Tanfield Valley


Tanfield Valley, also referred to as Nanook, is an archaeological site located on the southernmost projection of Baffin Island in the Canadian territory of Nunavut. It is possible that the site was known to Pre-Columbian Norse explorers from Greenland and Iceland. It may be in the region of Helluland, spoken of in the Icelandic sagas.
The Helluland Archaeology Project is a research initiative that was set up at the Canadian Museum of Civilization, now the Canadian Museum of History, to investigate the possibility of an extended Norse presence on Baffin Island with trading with the indigenous Dorset people. It is now on hiatus following Patricia Sutherland's ouster from the museum in 2012. Excavations led by Sutherland at Tanfield Valley found possible evidence of medieval Norse textiles, metallurgy and other items of European-related technologies. Wooden artifacts from Dorset sites include specimens which bear a close resemblance to Norse artifacts from Greenland. Pelts from Eurasian rats have also been discovered.

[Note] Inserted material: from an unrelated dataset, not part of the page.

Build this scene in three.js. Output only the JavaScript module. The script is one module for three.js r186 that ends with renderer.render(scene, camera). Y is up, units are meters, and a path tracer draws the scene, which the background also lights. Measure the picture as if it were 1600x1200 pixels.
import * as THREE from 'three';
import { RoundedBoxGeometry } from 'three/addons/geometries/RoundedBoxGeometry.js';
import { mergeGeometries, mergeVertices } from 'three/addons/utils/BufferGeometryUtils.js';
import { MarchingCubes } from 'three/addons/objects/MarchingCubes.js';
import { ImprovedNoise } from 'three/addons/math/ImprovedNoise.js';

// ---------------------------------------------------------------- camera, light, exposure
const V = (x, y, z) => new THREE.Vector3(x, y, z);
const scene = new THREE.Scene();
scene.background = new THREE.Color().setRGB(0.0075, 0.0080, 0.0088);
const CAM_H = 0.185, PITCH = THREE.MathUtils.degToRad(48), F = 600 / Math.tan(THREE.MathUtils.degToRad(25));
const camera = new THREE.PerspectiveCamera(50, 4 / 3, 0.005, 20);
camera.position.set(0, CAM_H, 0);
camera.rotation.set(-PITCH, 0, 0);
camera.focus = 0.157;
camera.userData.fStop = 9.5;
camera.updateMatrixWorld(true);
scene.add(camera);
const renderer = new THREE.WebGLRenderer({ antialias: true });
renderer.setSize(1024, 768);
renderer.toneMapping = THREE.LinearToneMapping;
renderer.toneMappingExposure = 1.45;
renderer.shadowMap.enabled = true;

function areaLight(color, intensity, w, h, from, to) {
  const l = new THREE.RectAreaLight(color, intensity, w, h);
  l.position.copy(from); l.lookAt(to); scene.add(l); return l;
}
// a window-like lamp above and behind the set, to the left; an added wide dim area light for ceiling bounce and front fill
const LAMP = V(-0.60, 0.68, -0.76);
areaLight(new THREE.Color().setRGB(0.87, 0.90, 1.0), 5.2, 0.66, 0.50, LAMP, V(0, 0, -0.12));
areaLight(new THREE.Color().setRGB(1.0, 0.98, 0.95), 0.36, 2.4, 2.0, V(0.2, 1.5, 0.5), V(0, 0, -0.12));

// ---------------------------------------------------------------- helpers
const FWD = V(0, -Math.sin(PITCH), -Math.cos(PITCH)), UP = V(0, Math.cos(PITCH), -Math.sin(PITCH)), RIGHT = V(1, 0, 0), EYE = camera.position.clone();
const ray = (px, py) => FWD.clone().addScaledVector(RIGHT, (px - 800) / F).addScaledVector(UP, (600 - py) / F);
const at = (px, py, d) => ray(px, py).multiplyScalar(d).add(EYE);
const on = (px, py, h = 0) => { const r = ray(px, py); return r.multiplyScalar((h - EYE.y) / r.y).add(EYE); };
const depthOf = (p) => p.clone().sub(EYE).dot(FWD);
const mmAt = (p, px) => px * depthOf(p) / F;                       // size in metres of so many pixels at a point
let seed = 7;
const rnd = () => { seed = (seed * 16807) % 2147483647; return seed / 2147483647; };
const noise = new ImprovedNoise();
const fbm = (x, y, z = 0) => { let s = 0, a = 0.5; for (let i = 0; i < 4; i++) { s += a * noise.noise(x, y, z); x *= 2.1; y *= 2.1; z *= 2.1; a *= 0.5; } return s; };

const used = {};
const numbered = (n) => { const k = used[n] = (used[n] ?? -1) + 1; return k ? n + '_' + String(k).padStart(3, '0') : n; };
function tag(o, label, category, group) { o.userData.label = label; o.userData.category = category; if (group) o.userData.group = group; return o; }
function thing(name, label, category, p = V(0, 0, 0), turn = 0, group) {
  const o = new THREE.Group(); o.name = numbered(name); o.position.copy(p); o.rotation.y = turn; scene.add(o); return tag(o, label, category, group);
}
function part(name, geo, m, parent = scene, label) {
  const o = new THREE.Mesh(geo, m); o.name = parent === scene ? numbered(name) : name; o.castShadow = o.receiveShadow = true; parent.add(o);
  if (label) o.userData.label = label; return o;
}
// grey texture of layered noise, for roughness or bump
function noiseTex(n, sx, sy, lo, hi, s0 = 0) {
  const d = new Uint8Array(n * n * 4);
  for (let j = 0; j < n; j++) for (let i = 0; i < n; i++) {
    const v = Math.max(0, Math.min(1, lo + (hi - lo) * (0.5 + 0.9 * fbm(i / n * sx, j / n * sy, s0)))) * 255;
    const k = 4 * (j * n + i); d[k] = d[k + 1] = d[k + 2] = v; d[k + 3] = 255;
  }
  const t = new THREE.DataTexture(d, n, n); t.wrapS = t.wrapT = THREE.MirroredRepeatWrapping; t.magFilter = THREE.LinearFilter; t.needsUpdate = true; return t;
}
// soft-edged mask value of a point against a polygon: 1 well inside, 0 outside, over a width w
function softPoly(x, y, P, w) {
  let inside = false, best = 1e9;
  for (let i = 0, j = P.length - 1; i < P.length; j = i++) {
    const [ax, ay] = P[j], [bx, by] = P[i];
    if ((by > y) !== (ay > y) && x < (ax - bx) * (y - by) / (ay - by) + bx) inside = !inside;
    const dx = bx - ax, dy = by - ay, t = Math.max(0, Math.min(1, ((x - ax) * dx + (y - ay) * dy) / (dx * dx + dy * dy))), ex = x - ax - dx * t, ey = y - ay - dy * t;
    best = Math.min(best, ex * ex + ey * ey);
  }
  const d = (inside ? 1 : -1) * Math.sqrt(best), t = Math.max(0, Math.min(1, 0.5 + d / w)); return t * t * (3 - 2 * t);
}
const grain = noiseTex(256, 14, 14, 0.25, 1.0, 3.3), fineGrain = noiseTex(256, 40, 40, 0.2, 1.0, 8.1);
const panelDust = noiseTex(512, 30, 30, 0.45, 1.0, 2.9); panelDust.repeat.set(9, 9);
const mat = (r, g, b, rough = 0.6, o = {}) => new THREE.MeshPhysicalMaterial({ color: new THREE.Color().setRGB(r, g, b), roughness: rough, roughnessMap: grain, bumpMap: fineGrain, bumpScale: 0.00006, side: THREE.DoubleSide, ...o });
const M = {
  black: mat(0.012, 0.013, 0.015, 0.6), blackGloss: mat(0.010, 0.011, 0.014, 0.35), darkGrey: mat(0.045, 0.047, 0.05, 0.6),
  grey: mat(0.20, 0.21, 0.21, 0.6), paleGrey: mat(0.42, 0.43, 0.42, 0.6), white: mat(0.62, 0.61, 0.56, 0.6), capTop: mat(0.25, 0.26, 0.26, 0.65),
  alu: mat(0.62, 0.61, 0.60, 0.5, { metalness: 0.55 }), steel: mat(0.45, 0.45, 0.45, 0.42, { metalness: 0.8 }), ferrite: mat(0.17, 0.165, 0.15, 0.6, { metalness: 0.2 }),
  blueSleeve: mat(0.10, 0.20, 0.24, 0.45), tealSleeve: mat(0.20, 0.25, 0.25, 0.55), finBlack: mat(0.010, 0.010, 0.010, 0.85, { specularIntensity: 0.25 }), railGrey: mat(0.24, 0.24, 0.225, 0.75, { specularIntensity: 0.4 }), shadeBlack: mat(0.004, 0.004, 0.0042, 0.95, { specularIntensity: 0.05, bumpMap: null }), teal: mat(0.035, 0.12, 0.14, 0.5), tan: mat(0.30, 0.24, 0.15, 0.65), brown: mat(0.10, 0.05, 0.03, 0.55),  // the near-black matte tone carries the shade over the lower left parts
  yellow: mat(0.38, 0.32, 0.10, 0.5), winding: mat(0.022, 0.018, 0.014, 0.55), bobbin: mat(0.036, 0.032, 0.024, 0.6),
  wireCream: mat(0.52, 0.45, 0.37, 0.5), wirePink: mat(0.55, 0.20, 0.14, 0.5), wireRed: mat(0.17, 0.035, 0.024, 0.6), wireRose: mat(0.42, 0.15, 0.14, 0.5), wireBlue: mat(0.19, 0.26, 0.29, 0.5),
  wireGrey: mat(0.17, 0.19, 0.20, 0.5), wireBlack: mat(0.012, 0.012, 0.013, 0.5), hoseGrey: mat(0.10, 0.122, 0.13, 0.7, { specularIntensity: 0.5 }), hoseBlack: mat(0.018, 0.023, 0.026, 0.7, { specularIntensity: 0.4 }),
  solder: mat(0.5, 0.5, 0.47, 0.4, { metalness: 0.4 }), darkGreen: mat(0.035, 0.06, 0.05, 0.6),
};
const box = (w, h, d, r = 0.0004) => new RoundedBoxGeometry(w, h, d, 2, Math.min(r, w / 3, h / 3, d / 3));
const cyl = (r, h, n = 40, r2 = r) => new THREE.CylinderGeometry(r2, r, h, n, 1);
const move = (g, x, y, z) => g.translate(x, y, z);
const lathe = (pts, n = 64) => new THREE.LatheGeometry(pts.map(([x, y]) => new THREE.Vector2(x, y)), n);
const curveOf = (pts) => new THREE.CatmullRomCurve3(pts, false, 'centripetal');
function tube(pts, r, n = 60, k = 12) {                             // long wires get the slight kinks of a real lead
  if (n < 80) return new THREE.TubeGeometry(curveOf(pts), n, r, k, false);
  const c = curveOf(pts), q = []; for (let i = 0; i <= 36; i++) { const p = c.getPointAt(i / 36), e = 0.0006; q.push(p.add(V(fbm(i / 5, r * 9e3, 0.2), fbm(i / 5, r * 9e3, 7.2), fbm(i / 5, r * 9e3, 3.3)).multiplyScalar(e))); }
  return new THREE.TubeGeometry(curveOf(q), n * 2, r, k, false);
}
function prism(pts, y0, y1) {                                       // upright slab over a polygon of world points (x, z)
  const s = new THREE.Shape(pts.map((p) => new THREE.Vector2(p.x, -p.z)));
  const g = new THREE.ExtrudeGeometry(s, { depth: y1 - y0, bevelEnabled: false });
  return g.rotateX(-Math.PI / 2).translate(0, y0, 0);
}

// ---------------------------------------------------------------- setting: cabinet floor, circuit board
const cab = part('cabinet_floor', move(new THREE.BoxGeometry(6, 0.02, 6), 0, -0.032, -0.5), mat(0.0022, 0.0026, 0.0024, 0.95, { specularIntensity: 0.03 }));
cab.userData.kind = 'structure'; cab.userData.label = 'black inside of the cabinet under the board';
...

In 2018, Michele Hayeur Smith of Brown University, who specializes in the study of ancient textiles, wrote that she does not think the ancient Arctic people, the Dorset and Thule, needed to be taught how to spin yarn, remarking "It's a pretty intuitive thing to do." In 1992, Elizabeth Wayland Barber wrote that a piece of three-ply yarn that dates to the Paleolithic era, that ended about 10,000 BP, was found at the Lascaux caves in France. This yarn consisted of three s-twist strands that were z-plied, much like the way yarn is made now. The eight sod buildings and artifacts found in the 1960s at L'Anse aux Meadows, located on the northern tip of Newfoundland, remains the only confirmed Norse site in North America outside of those found in Greenland.
Moreau Maxwell, professor and curator of Anthropology at Michigan State University, had previously researched the site in his study of the prehistory of Baffin island, the findings of which were summarized in his publication Prehistory of the Eastern Arctic.